Aim of the task ▸ Please copy the lines below exactly, from the first one through the line showing "GX, GY = 0.25, 0.462".

---------- Data shown

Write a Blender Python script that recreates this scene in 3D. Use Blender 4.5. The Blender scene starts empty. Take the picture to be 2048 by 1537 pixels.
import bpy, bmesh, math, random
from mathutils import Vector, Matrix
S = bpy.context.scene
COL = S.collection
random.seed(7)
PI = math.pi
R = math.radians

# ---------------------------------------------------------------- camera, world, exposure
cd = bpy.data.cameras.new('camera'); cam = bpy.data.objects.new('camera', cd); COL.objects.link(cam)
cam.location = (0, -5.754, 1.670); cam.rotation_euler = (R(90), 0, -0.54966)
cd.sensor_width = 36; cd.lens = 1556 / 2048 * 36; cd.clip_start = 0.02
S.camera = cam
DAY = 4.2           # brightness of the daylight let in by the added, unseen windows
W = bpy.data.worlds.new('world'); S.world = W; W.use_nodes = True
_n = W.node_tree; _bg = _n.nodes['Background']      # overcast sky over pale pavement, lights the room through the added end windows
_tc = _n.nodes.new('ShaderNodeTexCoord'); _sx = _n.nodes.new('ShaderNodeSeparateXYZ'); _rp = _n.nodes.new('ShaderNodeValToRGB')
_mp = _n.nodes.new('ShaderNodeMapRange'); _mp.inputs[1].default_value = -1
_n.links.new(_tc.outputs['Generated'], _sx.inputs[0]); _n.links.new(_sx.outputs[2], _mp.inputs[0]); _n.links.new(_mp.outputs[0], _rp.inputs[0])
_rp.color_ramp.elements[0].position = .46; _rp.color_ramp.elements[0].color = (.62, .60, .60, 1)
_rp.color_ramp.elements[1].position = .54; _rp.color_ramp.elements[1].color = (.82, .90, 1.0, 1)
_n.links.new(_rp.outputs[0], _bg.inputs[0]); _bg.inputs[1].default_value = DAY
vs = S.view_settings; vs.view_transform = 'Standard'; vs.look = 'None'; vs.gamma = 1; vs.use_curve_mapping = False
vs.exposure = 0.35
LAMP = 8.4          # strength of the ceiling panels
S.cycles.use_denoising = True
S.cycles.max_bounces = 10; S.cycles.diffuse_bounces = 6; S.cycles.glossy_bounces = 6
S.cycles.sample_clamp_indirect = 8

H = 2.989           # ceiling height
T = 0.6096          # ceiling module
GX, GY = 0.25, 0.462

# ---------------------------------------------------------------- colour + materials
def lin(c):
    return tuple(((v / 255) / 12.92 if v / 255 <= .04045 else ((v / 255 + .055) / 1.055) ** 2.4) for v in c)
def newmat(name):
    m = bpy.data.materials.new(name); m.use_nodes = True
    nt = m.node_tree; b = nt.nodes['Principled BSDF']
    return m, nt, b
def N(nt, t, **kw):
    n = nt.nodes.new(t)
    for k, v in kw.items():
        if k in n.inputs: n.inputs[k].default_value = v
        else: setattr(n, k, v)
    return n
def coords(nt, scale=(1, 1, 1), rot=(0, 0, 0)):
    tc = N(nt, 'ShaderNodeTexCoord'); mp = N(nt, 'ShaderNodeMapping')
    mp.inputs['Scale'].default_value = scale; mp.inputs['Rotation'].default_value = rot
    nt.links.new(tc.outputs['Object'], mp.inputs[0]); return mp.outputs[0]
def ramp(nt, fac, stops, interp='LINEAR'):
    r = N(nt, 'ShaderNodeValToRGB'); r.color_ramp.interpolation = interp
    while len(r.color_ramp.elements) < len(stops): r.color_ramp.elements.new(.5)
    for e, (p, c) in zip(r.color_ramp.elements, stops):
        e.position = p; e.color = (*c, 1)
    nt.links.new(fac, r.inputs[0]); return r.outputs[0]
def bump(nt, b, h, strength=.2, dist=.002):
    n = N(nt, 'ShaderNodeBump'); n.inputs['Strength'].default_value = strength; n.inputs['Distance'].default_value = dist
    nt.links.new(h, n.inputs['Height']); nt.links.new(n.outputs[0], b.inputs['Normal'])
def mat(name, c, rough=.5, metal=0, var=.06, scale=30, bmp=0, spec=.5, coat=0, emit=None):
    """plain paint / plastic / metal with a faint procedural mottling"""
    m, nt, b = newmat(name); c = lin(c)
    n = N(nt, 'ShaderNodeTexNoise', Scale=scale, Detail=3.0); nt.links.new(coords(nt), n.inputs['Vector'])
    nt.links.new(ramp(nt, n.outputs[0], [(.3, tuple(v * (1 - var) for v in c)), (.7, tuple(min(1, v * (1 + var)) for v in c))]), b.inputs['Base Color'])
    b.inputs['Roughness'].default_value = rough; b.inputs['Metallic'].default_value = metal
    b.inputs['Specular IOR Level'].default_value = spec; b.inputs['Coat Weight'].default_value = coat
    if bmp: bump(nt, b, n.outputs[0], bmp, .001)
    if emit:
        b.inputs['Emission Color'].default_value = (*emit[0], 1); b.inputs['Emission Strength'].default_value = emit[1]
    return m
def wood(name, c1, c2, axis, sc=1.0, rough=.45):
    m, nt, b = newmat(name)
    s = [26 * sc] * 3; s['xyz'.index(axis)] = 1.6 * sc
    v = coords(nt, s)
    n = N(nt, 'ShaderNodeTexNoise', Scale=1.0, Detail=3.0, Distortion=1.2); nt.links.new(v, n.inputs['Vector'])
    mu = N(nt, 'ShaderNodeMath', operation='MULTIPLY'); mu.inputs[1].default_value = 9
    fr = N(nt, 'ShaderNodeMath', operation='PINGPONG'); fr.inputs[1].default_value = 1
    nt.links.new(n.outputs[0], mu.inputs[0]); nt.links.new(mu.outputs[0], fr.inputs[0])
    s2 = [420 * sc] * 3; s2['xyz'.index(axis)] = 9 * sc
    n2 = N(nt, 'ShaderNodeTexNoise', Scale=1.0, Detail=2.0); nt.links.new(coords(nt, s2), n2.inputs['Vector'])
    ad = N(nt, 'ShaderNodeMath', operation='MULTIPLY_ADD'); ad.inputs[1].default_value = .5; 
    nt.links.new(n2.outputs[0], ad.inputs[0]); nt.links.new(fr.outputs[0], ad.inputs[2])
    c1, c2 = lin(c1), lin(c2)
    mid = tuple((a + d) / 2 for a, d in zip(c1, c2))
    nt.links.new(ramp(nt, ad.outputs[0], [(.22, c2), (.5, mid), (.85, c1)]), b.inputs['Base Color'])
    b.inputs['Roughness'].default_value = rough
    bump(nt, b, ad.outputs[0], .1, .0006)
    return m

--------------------

Exercise result ▸
Write a Blender Python script that recreates this scene in 3D. Use Blender 4.5. The Blender scene starts empty. Take the picture to be 2048 by 1537 pixels.
import bpy, bmesh, math, random
from mathutils import Vector, Matrix
S = bpy.context.scene
COL = S.collection
random.seed(7)
PI = math.pi
R = math.radians

# ---------------------------------------------------------------- camera, world, exposure
cd = bpy.data.cameras.new('camera'); cam = bpy.data.objects.new('camera', cd); COL.objects.link(cam)
cam.location = (0, -5.754, 1.670); cam.rotation_euler = (R(90), 0, -0.54966)
cd.sensor_width = 36; cd.lens = 1556 / 2048 * 36; cd.clip_start = 0.02
S.camera = cam
DAY = 4.2           # brightness of the daylight let in by the added, unseen windows
W = bpy.data.worlds.new('world'); S.world = W; W.use_nodes = True
_n = W.node_tree; _bg = _n.nodes['Background']      # overcast sky over pale pavement, lights the room through the added end windows
_tc = _n.nodes.new('ShaderNodeTexCoord'); _sx = _n.nodes.new('ShaderNodeSeparateXYZ'); _rp = _n.nodes.new('ShaderNodeValToRGB')
_mp = _n.nodes.new('ShaderNodeMapRange'); _mp.inputs[1].default_value = -1
_n.links.new(_tc.outputs['Generated'], _sx.inputs[0]); _n.links.new(_sx.outputs[2], _mp.inputs[0]); _n.links.new(_mp.outputs[0], _rp.inputs[0])
_rp.color_ramp.elements[0].position = .46; _rp.color_ramp.elements[0].color = (.62, .60, .60, 1)
_rp.color_ramp.elements[1].position = .54; _rp.color_ramp.elements[1].color = (.82, .90, 1.0, 1)
_n.links.new(_rp.outputs[0], _bg.inputs[0]); _bg.inputs[1].default_value = DAY
vs = S.view_settings; vs.view_transform = 'Standard'; vs.look = 'None'; vs.gamma = 1; vs.use_curve_mapping = False
vs.exposure = 0.35
LAMP = 8.4          # strength of the ceiling panels
S.cycles.use_denoising = True
S.cycles.max_bounces = 10; S.cycles.diffuse_bounces = 6; S.cycles.glossy_bounces = 6
S.cycles.sample_clamp_indirect = 8

H = 2.989           # ceiling height
T = 0.6096          # ceiling module
GX, GY = 0.25, 0.462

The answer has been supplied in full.